== Material
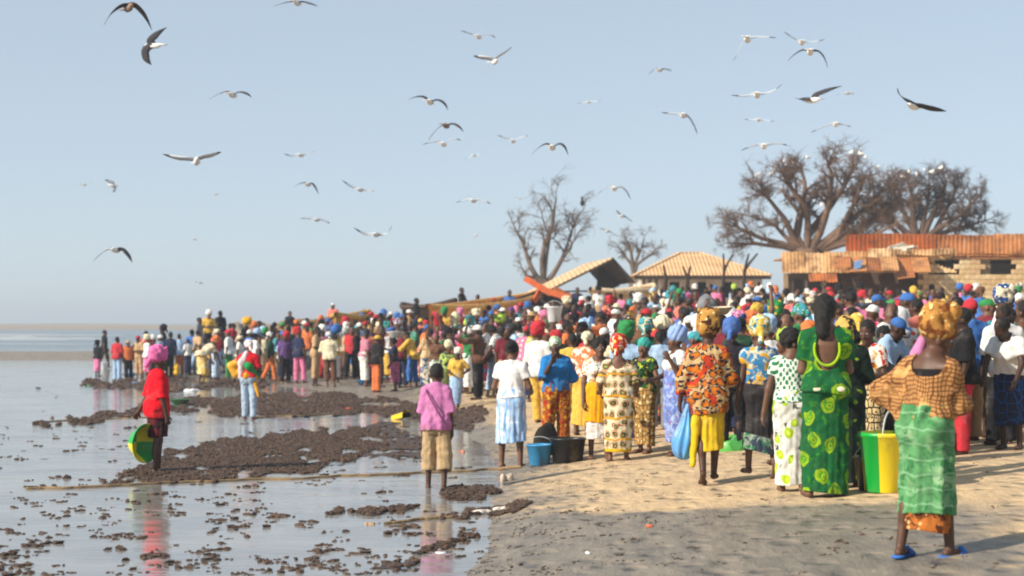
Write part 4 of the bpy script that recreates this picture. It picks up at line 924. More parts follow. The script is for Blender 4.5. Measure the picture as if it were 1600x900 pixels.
# ---------------------------------------------------------------- buildings beyond the crowd
def house():
    D = 97.0; o = empty('house', W(1098, 470, D)); z0 = o.location.z; tag(o, 'low pale house under a tan hipped metal roof behind the crowd', 'house')
    L = lambda px, py, dd=0: (W(px, py, D + dd) - o.location)
    base = gz(o.location.x, D) - 1.2 - z0; m = D / FPX
    xl, xr = L(1003, 0).x, L(1196, 0).x; ze = L(0, 431).z; dep = 7.0
    def wall(x0, x1, z0_, z1, y, t=.2, c='#e3dfd8', name='wall'):
        w = link(name, boxm(name, (x1 - x0, t, z1 - z0_)), PLASTER, o, hx(c)); w.location = ((x0 + x1) / 2, y, (z0_ + z1) / 2); return w
    # front wall left open between columns for a veranda at the left
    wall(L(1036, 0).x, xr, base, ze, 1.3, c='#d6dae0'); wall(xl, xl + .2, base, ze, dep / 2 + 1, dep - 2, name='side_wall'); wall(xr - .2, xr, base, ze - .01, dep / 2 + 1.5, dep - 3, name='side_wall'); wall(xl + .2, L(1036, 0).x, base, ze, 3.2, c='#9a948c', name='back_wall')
    for px in (1001, 1011, 1021, 1031): 
        c = link('column', boxm('column', (.16, .16, ze - base), .015), PLASTER, o, hx('#efe9df')); c.location = (L(px, 0).x, .25, (ze + base) / 2)
    for px0, px1 in ((1048, 1066), (1092, 1108), (1134, 1150), (1168, 1182), (1187, 1194)):
        w = link('window', boxm('window', ((px1 - px0) * m, .06, .85)), DARKIN, o); w.location = (L((px0 + px1) / 2, 0).x, 1.19, ze - .75)
        for q in (-1, 1):
            fr = link('window_frame', boxm('window_frame', (.07, .09, .97)), PLASTER, w, hx('#efe9df')); fr.location = (q * (px1 - px0) * m / 2, -.01, 0)
    # hip roof in sheets
    e0, e1 = L(990, 431).x, L(1204, 431).x; y0, y1 = -.3, dep + .8; ym = (y0 + y1) / 2; r0, r1 = L(1072, 0).x, L(1106, 0).x; zr = L(0, 395).z * 1.0
    zr = (2 + (503 - 395) / FPX * (D + ym)) - z0
    def slope(q, name='roof'):
        (a, b, c, d) = [A(*p) for p in q]  # a,b eave; c,d ridge
        return link(name, mesh_np(name, [a, b, c, d] if np.linalg.norm(c - d) > .01 else [a, b, c], [(0, 1, 2, 3)] if np.linalg.norm(c - d) > .01 else [(0, 1, 2)], False), ROOFTAN, o, hx('#dbb283'))
    ez = ze + .02
    slope([(e0, y0, ez), (e1, y0, ez), (r1, ym, zr), (r0, ym, zr)]); slope([(e1, y1, ez), (e0, y1, ez), (r0, ym, zr), (r1, ym, zr)])
    slope([(e0, y1, ez), (e0, y0, ez), (r0, ym, zr), (r0, ym, zr)]); slope([(e1, y0, ez), (e1, y1, ez), (r1, ym, zr), (r1, ym, zr)])
    f = link('fascia', boxm('fascia', (e1 - e0 - .02, .05, .2)), WOODDARK, o); f.location = ((e0 + e1) / 2, y0 + .04, ez - .11)
    for a, b in (((e0, y0, ez), (r0, ym, zr)), ((e1, y0, ez), (r1, ym, zr)), ((r0, ym, zr), (r1, ym, zr))): beam('ridge_cap', A(*a) + A(0, 0, .03), A(*b) + A(0, 0, .03), .2, .04, ROOFTAN, o).color = hx('#e3bf92')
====
Goal
Among the lines of the material, find those that hold the word "wall" and copy them.

Complete output
    def wall(x0, x1, z0_, z1, y, t=.2, c='#e3dfd8', name='wall'):
    # front wall left open between columns for a veranda at the left
    wall(L(1036, 0).x, xr, base, ze, 1.3, c='#d6dae0'); wall(xl, xl + .2, base, ze, dep / 2 + 1, dep - 2, name='side_wall'); wall(xr - .2, xr, base, ze - .01, dep / 2 + 1.5, dep - 3, name='side_wall'); wall(xl + .2, L(1036, 0).x, base, ze, 3.2, c='#9a948c', name='back_wall')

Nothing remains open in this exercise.